# Given information start
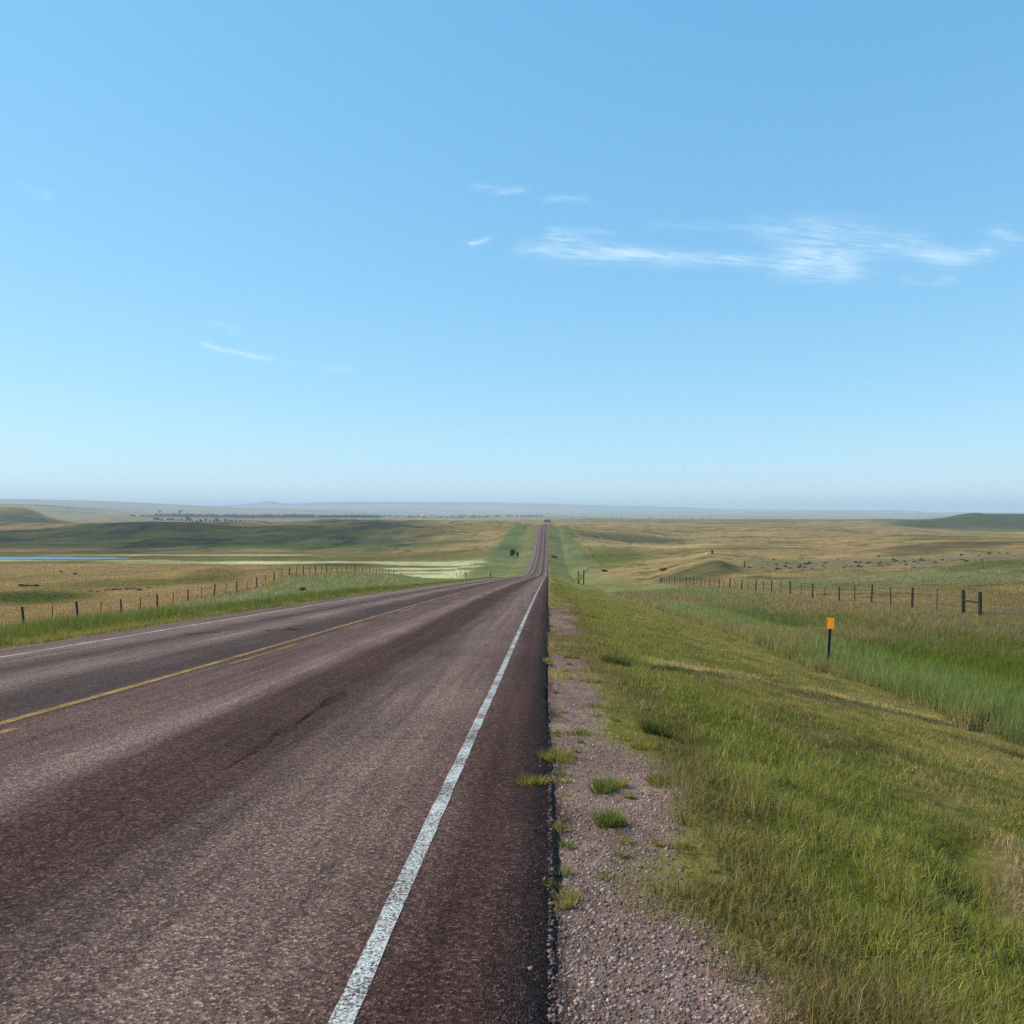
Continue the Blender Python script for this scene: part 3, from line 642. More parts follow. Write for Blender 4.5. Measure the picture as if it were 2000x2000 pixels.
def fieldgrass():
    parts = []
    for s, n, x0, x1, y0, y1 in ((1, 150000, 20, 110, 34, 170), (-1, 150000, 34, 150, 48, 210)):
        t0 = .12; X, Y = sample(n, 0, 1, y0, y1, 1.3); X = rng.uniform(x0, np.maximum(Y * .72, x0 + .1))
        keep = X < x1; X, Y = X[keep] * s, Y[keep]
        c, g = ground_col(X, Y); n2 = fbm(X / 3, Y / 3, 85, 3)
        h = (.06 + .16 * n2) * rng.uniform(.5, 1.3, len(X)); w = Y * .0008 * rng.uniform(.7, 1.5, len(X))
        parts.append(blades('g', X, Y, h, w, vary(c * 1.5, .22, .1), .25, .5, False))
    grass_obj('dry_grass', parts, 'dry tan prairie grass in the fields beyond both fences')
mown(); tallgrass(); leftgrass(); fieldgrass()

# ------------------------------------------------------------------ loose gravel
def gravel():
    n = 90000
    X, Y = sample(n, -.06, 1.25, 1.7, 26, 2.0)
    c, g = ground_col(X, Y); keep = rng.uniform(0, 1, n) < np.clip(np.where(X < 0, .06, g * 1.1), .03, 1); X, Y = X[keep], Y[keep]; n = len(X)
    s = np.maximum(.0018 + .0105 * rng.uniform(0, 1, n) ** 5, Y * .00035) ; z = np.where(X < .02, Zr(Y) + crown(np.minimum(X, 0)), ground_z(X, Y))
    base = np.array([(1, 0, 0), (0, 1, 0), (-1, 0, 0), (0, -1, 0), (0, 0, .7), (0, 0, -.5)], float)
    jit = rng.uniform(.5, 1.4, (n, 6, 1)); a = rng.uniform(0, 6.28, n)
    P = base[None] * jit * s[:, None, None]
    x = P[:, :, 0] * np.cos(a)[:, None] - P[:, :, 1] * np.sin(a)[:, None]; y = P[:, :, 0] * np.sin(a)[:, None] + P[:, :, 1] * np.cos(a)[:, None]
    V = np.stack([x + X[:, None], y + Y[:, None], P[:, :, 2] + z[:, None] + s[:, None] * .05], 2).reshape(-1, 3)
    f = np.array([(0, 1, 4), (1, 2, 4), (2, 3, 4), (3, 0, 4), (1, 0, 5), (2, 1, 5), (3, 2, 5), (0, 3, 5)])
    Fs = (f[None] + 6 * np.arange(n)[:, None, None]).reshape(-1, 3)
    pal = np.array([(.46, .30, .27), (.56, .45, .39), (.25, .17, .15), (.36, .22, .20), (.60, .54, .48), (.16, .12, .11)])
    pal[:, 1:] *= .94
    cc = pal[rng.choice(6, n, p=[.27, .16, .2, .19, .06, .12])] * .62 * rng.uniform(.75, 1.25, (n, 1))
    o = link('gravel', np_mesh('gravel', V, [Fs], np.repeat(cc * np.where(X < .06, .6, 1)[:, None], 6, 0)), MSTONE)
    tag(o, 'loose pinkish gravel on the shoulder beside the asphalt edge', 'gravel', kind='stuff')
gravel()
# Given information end
Given instruction:
Exactly as written, please give again the lines from the beginning of the listing through the line containing "mown(); tallgrass(); leftgrass();", inclusive, without any pictures.

Exercise result:
Continue the Blender Python script for this scene: part 3, from line 642. More parts follow. Write for Blender 4.5. Measure the picture as if it were 2000x2000 pixels.
def fieldgrass():
    parts = []
    for s, n, x0, x1, y0, y1 in ((1, 150000, 20, 110, 34, 170), (-1, 150000, 34, 150, 48, 210)):
        t0 = .12; X, Y = sample(n, 0, 1, y0, y1, 1.3); X = rng.uniform(x0, np.maximum(Y * .72, x0 + .1))
        keep = X < x1; X, Y = X[keep] * s, Y[keep]
        c, g = ground_col(X, Y); n2 = fbm(X / 3, Y / 3, 85, 3)
        h = (.06 + .16 * n2) * rng.uniform(.5, 1.3, len(X)); w = Y * .0008 * rng.uniform(.7, 1.5, len(X))
        parts.append(blades('g', X, Y, h, w, vary(c * 1.5, .22, .1), .25, .5, False))
    grass_obj('dry_grass', parts, 'dry tan prairie grass in the fields beyond both fences')
mown(); tallgrass(); leftgrass(); fieldgrass()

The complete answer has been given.